Monday, March 3, 2014

Kimball Post Four

Education seems to be a constant theme in All The King's Men, whether it's the school house contract that Willie was involved in or simply learning lessons along the way. Perhaps, the most interesting revelation Jack has had so far is that which includes learning and his own education. Jack is very lucky. He was able to attend a great school and acquire an exceptional education, leading him into his interesting job in politics and with powerful boss Willie to guide him through parts of it. "Long ago Jack Burden was a graduate student, working for his Ph.D. in American History, in the State University of his native State" (p.224) but this was a different Jack Burden. He was young and naïve, and without the wisdom and experience that working along side Willie gave him. But, he was without-a-doubt, educated, well-read, and informed about the intellectual world. What Jack found out later, is that education doesn't always come from school or university. He continues to uncover this truth when he reminisces about his summer spending time with the Stantons. That was the first day that he "saw Anne and Adam as separate, individual people...and [he] saw [himself] as a person" (p.166). Jack comes to acknowledge that there is meaning and lessons to learn outside of the classroom in that scene. Learning has veils and "year by year, [time] drew off another veil to expose a meaning which [they] had only dimly surmised at first...the brightness is meaning" (p.166).
Jack, when it comes to knowledge, seems to have an almost pompous air surrounding the subject, which probably stems from having a great education while being stuck next to people like Willie, Sugar Boy, and Tiny Duffy, who, while they do learn from life experiences, lack the 'proper' education aspect. His positive revaluation comes in chapter seven though, when he returns from his little excursion out West. On the train home, Jack ponders his place in life and his willingness to envy people. "I have often envied people," he says, "People I have seen fleeting, or some people I had known a long time, a man driving a long, straight furrow across a blank field in April, or Adam Stanton. I had, at moments, envied the people who seemed to have secret knowledge" (p.437). As he travels "eastward, over desert, under the shadow of the mountains, by mesas, [and] across plateaus" he realizes that power and education don't necessarily coincide. Knowledge is the important thing, whether it comes from a school or real life experiences. He ends his thoughts with the influential idea that "with knowledge you can face up to anything, for knowledge is power" (p.437).

1 comment:

  1. I agree that education / knowledge is a thread that weaves itself through the novel. Jack's pompous attitude about his knowledge put him in a position where, because of a textbook education and a lack of real life experience (as you stated), he sees himself as more intelligent than other people. The Great Twitch is a theory that he considers his own "secret knowledge" and he sees himself as better in some way because of it, or at least derives satisfaction from it.. During most of the first part of the novel ,Jack gives no thought to the idea that much of anything can be learned from other people except by scrutiny and observation, which in Jack's mind is usually comprised of a pre-disposed idea Jack has about people already.
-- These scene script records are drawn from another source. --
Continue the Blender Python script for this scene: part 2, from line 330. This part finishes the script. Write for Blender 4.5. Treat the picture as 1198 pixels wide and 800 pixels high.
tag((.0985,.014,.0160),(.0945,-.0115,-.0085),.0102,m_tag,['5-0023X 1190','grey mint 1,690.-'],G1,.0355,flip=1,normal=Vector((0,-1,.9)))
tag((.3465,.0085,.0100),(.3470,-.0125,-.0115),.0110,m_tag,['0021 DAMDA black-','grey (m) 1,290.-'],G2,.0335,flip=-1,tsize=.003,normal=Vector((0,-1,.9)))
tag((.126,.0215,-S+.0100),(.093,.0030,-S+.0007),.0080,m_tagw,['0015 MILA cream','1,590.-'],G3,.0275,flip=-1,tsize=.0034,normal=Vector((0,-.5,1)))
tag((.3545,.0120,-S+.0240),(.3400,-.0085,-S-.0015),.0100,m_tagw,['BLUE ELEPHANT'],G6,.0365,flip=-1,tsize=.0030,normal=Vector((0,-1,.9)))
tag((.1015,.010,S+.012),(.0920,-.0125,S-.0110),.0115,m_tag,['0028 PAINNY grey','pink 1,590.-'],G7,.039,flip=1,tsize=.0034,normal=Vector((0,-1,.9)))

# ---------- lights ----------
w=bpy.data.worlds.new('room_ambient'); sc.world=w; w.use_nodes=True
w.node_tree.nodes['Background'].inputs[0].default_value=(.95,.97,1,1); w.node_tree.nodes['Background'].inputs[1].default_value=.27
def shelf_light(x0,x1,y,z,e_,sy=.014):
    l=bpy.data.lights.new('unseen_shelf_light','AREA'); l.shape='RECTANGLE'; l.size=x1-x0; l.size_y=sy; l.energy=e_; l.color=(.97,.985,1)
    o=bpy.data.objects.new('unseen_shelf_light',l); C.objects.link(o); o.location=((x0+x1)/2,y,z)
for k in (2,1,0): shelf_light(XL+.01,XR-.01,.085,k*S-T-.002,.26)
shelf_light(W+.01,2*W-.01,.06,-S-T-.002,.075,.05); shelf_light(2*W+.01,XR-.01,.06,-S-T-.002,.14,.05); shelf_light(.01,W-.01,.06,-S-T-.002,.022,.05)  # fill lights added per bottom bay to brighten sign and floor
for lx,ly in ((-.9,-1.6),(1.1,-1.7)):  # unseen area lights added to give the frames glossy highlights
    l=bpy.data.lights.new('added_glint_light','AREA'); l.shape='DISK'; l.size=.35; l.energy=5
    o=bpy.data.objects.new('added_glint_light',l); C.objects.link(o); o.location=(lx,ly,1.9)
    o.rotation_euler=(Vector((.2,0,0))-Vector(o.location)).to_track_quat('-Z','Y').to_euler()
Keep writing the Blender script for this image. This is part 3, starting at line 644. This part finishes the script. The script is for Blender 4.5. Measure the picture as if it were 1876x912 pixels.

These patterns helped keep Jack in his perpetual haughtiness and self-righteous denial. Also because he has had such a good life/education he has had a cushion 5 miles deep to keep him from having to feel much of reality and adulthood, (his mother brings him money for suits when he goes to the University--which he can't handle and drops out of), and when the novel is over, Jack is finally living adulthood in a prepared, self-assured way, even if his psychological mind is far from perfectly molded, he at least can make sense of the pieces and, like Danny suggests, learn something from them and from the synthesis of experience in addition to his textbook/history major education.